It could be argued that this is a dead cat bounce – largely opportunistic investors targeting assets in the City of London and West End. With some 58% more stock available in the London office market compared to the beginning of last year, you have to wonder how sustainable this activity can be.
Kent’s offer to counter London’s investments and fulfil the office work migration
If research from real estate analysts The Instant Group is to be believed, the supply of flexible office space is set to grow by more than 20% throughout 2021. The future will be flexible.
Locate in Kent established the Coworking Collective in 2019 to address the imbalance between the limited supply and growing demand we saw. Demand was pretty steady throughout lockdown one and surged over the summer when we were Eating Out to Help Out. It is only since November we have seen a slowdown.
The consensus among the operators I speak to is anticipation for a surge in demand repeated as soon as this lockdown comes to an end. They are seeing regular enquiries for post-lockdown take up. Insight from cities around the world shows similar patterns, especially US cities with suburbs being the beneficiaries.
It is no surprise we are working with investors on 14 projects to open new coworking/flexible office space in Kent. Everything from small touchdown units near stations, through to former large office spaces unsuitable for PDR (Permitted Development Rights) and purpose-built rural utopian workspace.
The former Debenhams and other obsolete retail spaces on our high streets are the obvious opportunity sites for more provision; but be under no illusion, we are still looking for more sites. Ideally close to a motorway junction with parking or a mainline train station. Interesting buildings that can tell a story and offer a good refreshment offering are in demand for acquisition and long leases.

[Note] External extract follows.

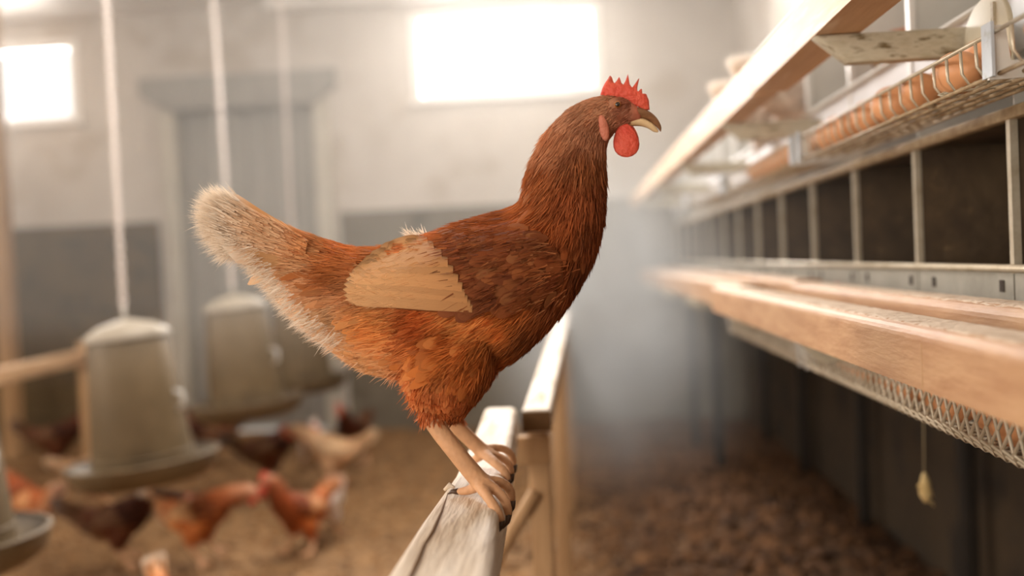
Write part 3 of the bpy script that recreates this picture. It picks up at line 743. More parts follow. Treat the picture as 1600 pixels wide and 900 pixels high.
# control points: px, py, flow dx, dy, length, width, colour, lift, pointed
CTRL = [  # head and upper neck colours are paled for haze and glare
 (985, 172, -.8, .4, 7, 6, (158, 104, 82), .10, .0), (930, 165, -.75, .5, 14, 8, (172, 130, 102), .10, .2), (890, 180, -.6, .8, 24, 9, (172, 130, 102), .08, .5),
 (925, 215, -.35, .9, 22, 9, (158, 110, 82), .08, .5), (860, 230, -.45, .9, 40, 11, (166, 118, 86), .08, .8), (915, 260, -.2, 1, 40, 11, (134, 82, 48), .08, .8),
 (842, 285, -.45, .9, 52, 12, (150, 90, 50), .16, .9), (890, 310, -.25, .95, 52, 12, (142, 80, 44), .08, .9), (938, 300, -.1, 1, 34, 14, (122, 66, 34), .12, .4),
 (815, 325, -.7, .7, 50, 14, (158, 94, 52), .24, .7), (835, 345, -.7, .7, 46, 16, (148, 84, 44), .20, .4), (870, 365, -.45, .9, 44, 18, (152, 84, 42), .20, .4), (930, 370, -.25, 1, 34, 20, (126, 68, 34), .12, .1),
 (905, 425, -.5, .85, 34, 22, (126, 70, 36), .12, .0), (870, 470, -.75, .65, 34, 22, (132, 74, 38), .12, .0), (830, 520, -.8, .6, 34, 22, (128, 72, 36), .12, .0),
 (860, 415, -.7, .7, 36, 20, (166, 98, 48), .12, .0), (790, 350, -.92, .3, 46, 20, (146, 82, 44), .18, .2), (740, 345, -.97, .15, 48, 20, (146, 84, 46), .15, .2),
 (660, 370, -.98, .1, 50, 20, (160, 98, 56), .09, .3), (600, 392, -1, .05, 52, 18, (168, 106, 60), .14, .4), (540, 395, -.98, -.15, 50, 18, (170, 106, 58), .16, .4),
 (480, 395, -.95, -.25, 60, 18, (200, 148, 100), .08, .3), (420, 365, -.93, -.33, 56, 16, (238, 204, 166), .08, .2), (365, 338, -.95, -.25, 26, 14, (236, 206, 170), .10, .2), (345, 345, -.97, -.1, 14, 12, (244, 226, 204), .10, .2),
 (395, 392, -.95, -.05, 34, 15, (242, 214, 182), .14, .2), (438, 442, -.9, .15, 36, 16, (240, 210, 174), .16, .1), (462, 425, -.92, -.1, 44, 18, (228, 186, 142), .12, .0), (490, 490, -.9, .25, 38, 18, (236, 200, 158), .16, .0),
 (515, 430, -.95, .05, 50, 20, (162, 98, 50), .12, .0), (530, 545, -.95, .1, 40, 18, (236, 198, 154), .16, .0), (585, 572, -.92, .25, 40, 20, (226, 178, 126), .14, .0),
 (590, 515, -.92, .2, 42, 22, (206, 142, 80), .14, .0), (655, 508, -.9, .3, 42, 24, (158, 80, 34), .13, .0), (690, 530, -.85, .4, 42, 24, (166, 90, 38), .13, .0), (725, 505, -.85, .4, 42, 24, (206, 142, 80), .13, .0),
 (790, 500, -.85, .45, 38, 22, (178, 106, 50), .12, .0), (670, 560, -.8, .5, 38, 22, (190, 118, 56), .13, .0), (740, 570, -.7, .65, 36, 20, (172, 100, 46), .12, .0),
 (645, 615, -.45, .85, 24, 13, (180, 110, 60), .06, .3), (660, 645, -.1, 1, 16, 11, (170, 100, 56), .03, .3), (695, 645, .1, 1, 15, 11, (158, 92, 50), .03, .3), (730, 630, -.1, 1, 20, 13, (150, 80, 36), .06, .2),
 (770, 580, -.6, .75, 32, 20, (136, 76, 36), .12, .0)]
CP = np.array([[c[0], c[1]] for c in CTRL], float)
CF = np.array([[c[2], -c[3], c[4], c[5], *lin(c[6]), c[7], c[8]] for c in CTRL], float)
CF[:, 4:7] *= np.array([1.42, 1.32, 1.24]); CF[:, 4:7] /= np.maximum(1, CF[:, 4:7].max(1, keepdims=True) / .86)
def field(p):
    d2 = ((p[:, None, :] - CP[None]) ** 2).sum(2) + 60.0
    w_ = 1 / d2 ** 1.8; w_ /= w_.sum(1, keepdims=True)
    return w_ @ CF

def tri_normals(V, T):
    n = np.cross(V[T[:, 1]] - V[T[:, 0]], V[T[:, 2]] - V[T[:, 0]]); l = np.linalg.norm(n, axis=1, keepdims=True)
    return n / np.maximum(l, 1e-12), l[:, 0] / 2

ROWT = np.array([0, .22, .5, .78, .94, 1.0])
RND = np.array([.35, .85, 1.0, .86, .48, .06]); PNT = np.array([.45, .95, .85, .48, .18, .02])
def feather_arrays(P, Nn, Td, ln, wd, col, lift, pt, rng, sink=0.0012, curl=0.5, tipmix=0.0, tipcol=(0.6, 0.4, 0.25)):
    n = len(P)
    Td = Td - Nn * (Td * Nn).sum(1, keepdims=True); Td /= np.maximum(np.linalg.norm(Td, axis=1, keepdims=True), 1e-9)
    B = np.cross(Nn, Td)
    V = np.zeros((n, 6, 3, 3)); C = np.zeros((n, 6, 3, 3)); UV = np.zeros((n, 6, 3, 2))
    side = rng.normal(0, 0.10, n)
    for i, t in enumerate(ROWT):
        prof = RND[i] * (1 - pt) + PNT[i] * pt
        h = -sink + ln * (lift * t - lift * curl * t * t)
        c = P + Td * (ln * t)[:, None] + B * (ln * side * t * t)[:, None] + Nn * h[:, None]
        for j, u in enumerate((-1, 0, 1)):
            V[:, i, j] = c + B * (u * prof * wd * 0.5)[:, None] - Nn * (abs(u) * wd * prof * 0.10)[:, None]
            k = max(0.0, (t - 0.55) / 0.45) * tipmix
            C[:, i, j] = col * (1 - k) + np.array(tipcol) * k
            UV[:, i, j] = (u, t)
    base = np.arange(n)[:, None] * 18
    q = np.array([[i*3+j, i*3+j+1, (i+1)*3+j+1, (i+1)*3+j] for i in range(5) for j in range(2)])
    F = (base[:, :, None] + q[None]).reshape(-1, 4)
    return V.reshape(-1, 3), F, UV.reshape(-1, 2), C.reshape(-1, 3)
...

Large B1 provision has been a challenge for our region for over twenty years. The trend for regional office consolidation since the 2008 Global Financial Crash, combined with the appetite for PDR, means space has not been recycled or refreshed in our biggest commercial centres. Kent has 6,284 unique office addresses with Energy Performance Certificates (EPC). 1 in 5 of those are recorded at the lowest level of sustainability with an F or G grade certificate. That is almost 1,200 offices that won’t be able to be leased or sold in 2023 without some serious intervention, reducing supply even further.
We currently have enough office space for the historical levels of demand, but as Eric Morecambe may have once said “we have all the right offices, but not necessarily in the right places.” While we have the quantity; I don’t have to tell you it doesn’t always tick all the right boxes.
We have around 20 top drawer office properties representing a little over 1 million square feet in Kent, largely clustered towards the West. At an average of 50k square feet, that isn’t a lot to tempt the front or back office operations of large professional services employers.
We do have another 15 potential schemes across the whole region that could bring forward another 2 million square feet of quality office space. It is too obvious to simply say developers need a fair wind behind them from the planners, although that is true. No, to bring them forward and prove that big city offices are a thing of the past, developers need to see the current availability taken up. That means you helping us to convert those London enquiries into deals. It means more quality flexible office space coming forward and means investment in the space we do have in Kent to appeal to new audiences.